Of course it's biased. One company writing about another company is always biased. Imagine mods of one community collectively writing a post about another community, would the fact alone not be enough? Or admins of one instance about another.

It was common sense when I as a kid went online, writing all manners of awfully stupid things memories of which still haunt me today.

You'd be friendly and respectful with all people around you on the same forums and chats. But never ever would you believe them when they tell you what to think about something.

We live in a strange time when instead of applying this simple rule people are looking for mechanisms like karma or fact-checking or even market share to allow themselves to uncritically believe some stuff.

[–] [email protected] 7 points 11 hours ago (1 children)

This is true. However, Proton's big sell is that they can be trusted to be truthful about what is safe and what is not safe for your privacy.

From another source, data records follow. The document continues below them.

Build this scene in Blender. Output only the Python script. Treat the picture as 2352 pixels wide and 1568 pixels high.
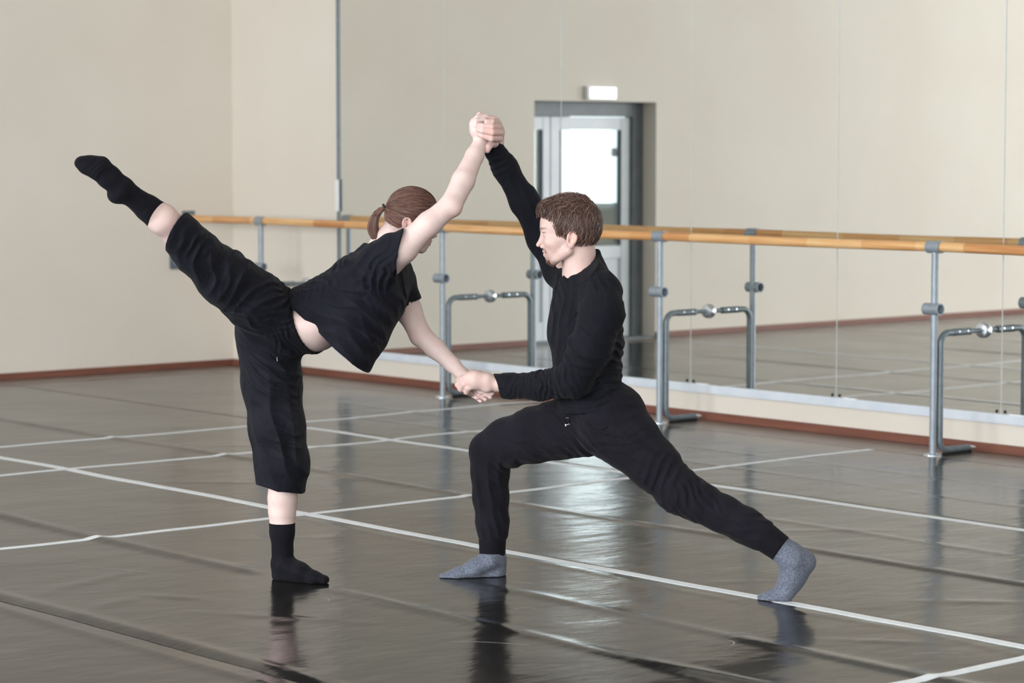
import bpy, bmesh, math, random
import numpy as np
from mathutils import Vector, Matrix

for _o in list(bpy.data.objects):
    bpy.data.objects.remove(_o)
SC = bpy.context.scene
COL = SC.collection
rad = math.radians

# ------------------------------------------------------------------ camera
# World: x runs along the mirror wall (0 = left wall), mirror wall is y = 0, room is y < 0.
FPX = 5900.0                                   # focal length in pixels of a 2352 px wide frame
YAW, PITCH = rad(49.803), rad(4.330)
CAM = np.array([15.02, -10.12, 1.53])
cam = bpy.data.cameras.new('camera')
cam.sensor_width = 36.0
cam.lens = FPX * 36.0 / 2352.0
cam.clip_end = 200
cam.dof.use_dof = True
cam.dof.focus_distance = 8.95
cam.dof.aperture_fstop = 4.0
camo = bpy.data.objects.new('camera', cam)
COL.objects.link(camo)
camo.location = CAM
camo.rotation_euler = (math.pi / 2 - PITCH, 0, YAW)
SC.camera = camo
HF = np.array([-math.sin(YAW), math.cos(YAW), 0.0])      # horizontal forward
HR = np.array([math.cos(YAW), math.sin(YAW), 0.0])       # right
UP = np.array([0.0, 0.0, 1.0])
_FW = HF * math.cos(PITCH) - UP * math.sin(PITCH)
_UU = HF * math.sin(PITCH) + UP * math.cos(PITCH)


def at(px, py, F):
    """point of the room seen at (px, py) of the photograph, F metres of floor distance in front of the camera"""
    d = _FW + HR * ((px - 1176.0) / FPX) - _UU * ((py - 784.0) / FPX)
    return CAM + d * (F / float(d @ HF))


# ------------------------------------------------------------------ world, light, exposure
world = bpy.data.worlds.new('overcast_sky')
SC.world = world
world.use_nodes = True
_wn = world.node_tree.nodes
_bg = _wn['Background']
_bg.inputs[0].default_value = (0.86, 0.93, 1.0, 1)
_bg.inputs[1].default_value = 3.8

WIN_X = [4.2, 7.6, 11.0, 14.4, 17.8, 21.2]      # window centres along the wall opposite the mirror
WIN_W, WIN_Z0, WIN_Z1 = 2.6, 0.75, 3.55
ROOM_Y = -12.9
ROOM_X = 23.0
CEIL = 4.3
for _i, _x in enumerate(WIN_X):
    _l = bpy.data.lights.new('window_daylight', 'AREA')
    _l.shape = 'RECTANGLE'
    _l.size = WIN_W - 0.1
    _l.size_y = WIN_Z1 - WIN_Z0 - 0.1
    _l.energy = 262.0 * (1.05, 1.0, 1.0, 1.0, 1.1, 1.2)[_i]
    _l.color = (0.97, 0.985, 1.0)
    _lo = bpy.data.objects.new('window_daylight', _l)
    COL.objects.link(_lo)
    _lo.location = (_x, ROOM_Y + 0.02, (WIN_Z0 + WIN_Z1) / 2)
    _lo.rotation_euler = (math.pi / 2, 0, 0)   # shines towards +y

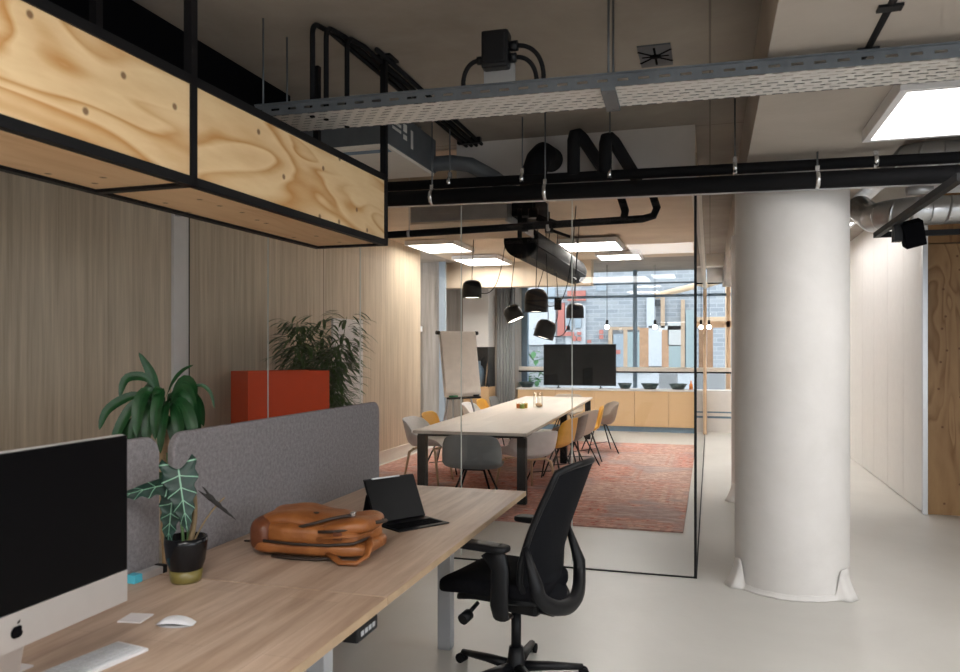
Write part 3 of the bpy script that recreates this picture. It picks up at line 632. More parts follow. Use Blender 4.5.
# ------------------------------------------------------------------ meeting room services
mp = thing('insulated_pipe', 'black insulated pipe running across inside the glass room below its ceiling', 'pipe', (-3.6, 6.1, 2.56), 0, 'black pipes inside the glass room')
part('pipe', MB().tube([(.62, 0, .5), (.62, 0, .08), (.64, 0, .01), (.70, 0, -.008), (1.3, 0, .0), (3.10, 0, .03), (3.18, .0, .05), (3.21, -.06, .10), (3.16, -.30, .26)], .03, 12), 'rubber', mp)
part('pipe', MB().tube([(2.95, 0, .03), (2.97, -.05, .09), (2.93, -.28, .25)], .03, 12), 'rubber', mp)
for x in (1.15, 2.35):
    part('hanger_rod', MB().cyl((x, 0, .02), (x, 0, CZ - 2.56), .004, 6).tube([(x - .012, 0, 0), (x + .012, 0, 0)], .034, 12), 'galv', mp)
ac2 = thing('fan_coil_unit', 'metal ducted fan coil unit with a tan base panel inside the glass room', 'air unit', (-2.42, 7.05, 2.80))
part('housing', MB().b2((-.40, 0, .02), (.58, 1.15, .30), .004), 'galv', ac2)
part('bottom_panel', MB().b2((-.40, 0, 0), (.58, 1.15, .02)), 'mceil', ac2)
part('rim', MB().b2((.565, 0, -.012), (.585, 1.15, .02)), 'galv', ac2)
part('vent_box', MB().b2((.586, .15, .06), (.82, .75, .28), .01), 'rubber', ac2)
part('valve', MB().cyl((.68, .1, .12), (.68, .1, -.16), .022).cyl((.62, .1, -.06), (.78, .1, -.06), .028).b2((.70, .05, -.1), (.76, .12, .02)).cyl((.85, .1, .02), (.98, .1, -.06), .025), 'rubber', ac2)
dk = thing('fabric_duct', 'long black half round air duct under the ceiling over the meeting table', 'duct', (-2.00, 8.25, 2.775))
def ductf(u, v):
    a = PI * 2 * u; y = v * 3.75
    r = .19 * (1.0 if v < .94 else math.sqrt(max(0.0, 1 - ((v - .94) / .06) ** 2)) * .65 + .35 if v < 1 else .35)
    return Vector((r * math.cos(a), y, r * math.sin(a)))
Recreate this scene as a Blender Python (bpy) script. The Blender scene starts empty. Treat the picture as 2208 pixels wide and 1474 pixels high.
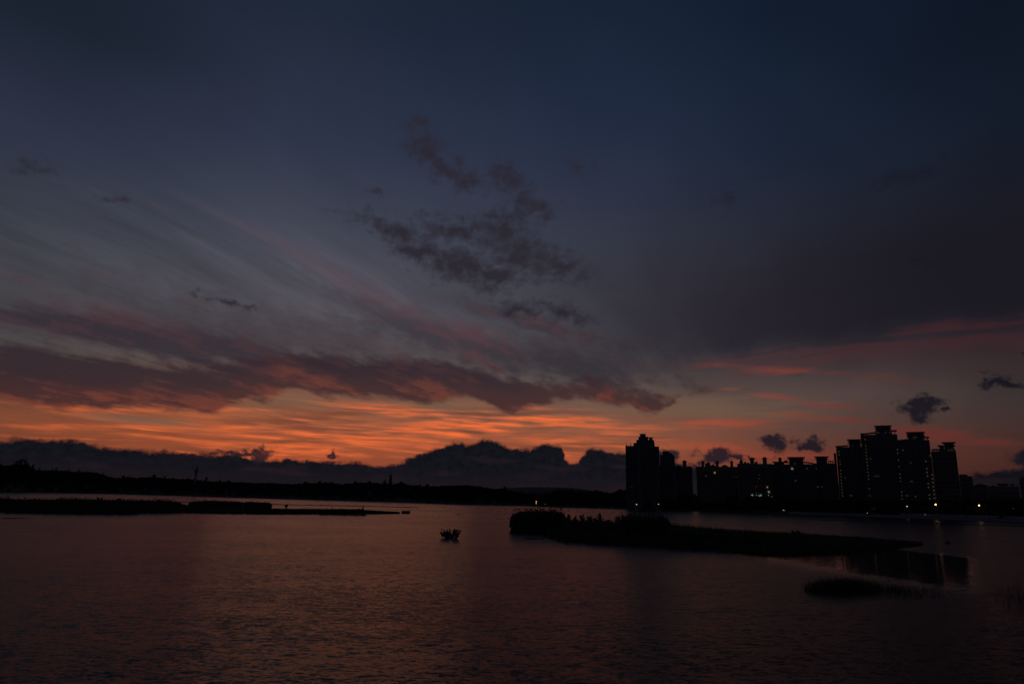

I think given the context of the CEO's personal bias towards current US Republicans, and given that those Republicans are aggressively anti-China, when Proton releases an article warning of a successful Chinese AI, and seemingly purposefully leaves out the part about how people are already running it securely, it starts raising some important questions about their alignment.

[–] rottingleaf 6 points 11 hours ago (1 children)

Proton’s big sell is that they can be trusted to be truthful about what is safe and what is not safe for your privacy.

Which somebody who can be trusted wouldn't ever do.

Businesses sell goods, services, deals, not truth.

And privacy is not about trust.

[–] [email protected] 2 points 9 hours ago

Exactly. If a company can be trusted to provide privacy respecting products, they'll come with receipts to prove it. Likewise, if they claim something else respects or doesn't respect privacy, I likewise expect receipts.

They did a pretty good job here, but the article only seems to apply to the publicly accessible service. If you download it and run it through your runner of choice, you're good. A privacy minded individual would probably already not trust new hosted services.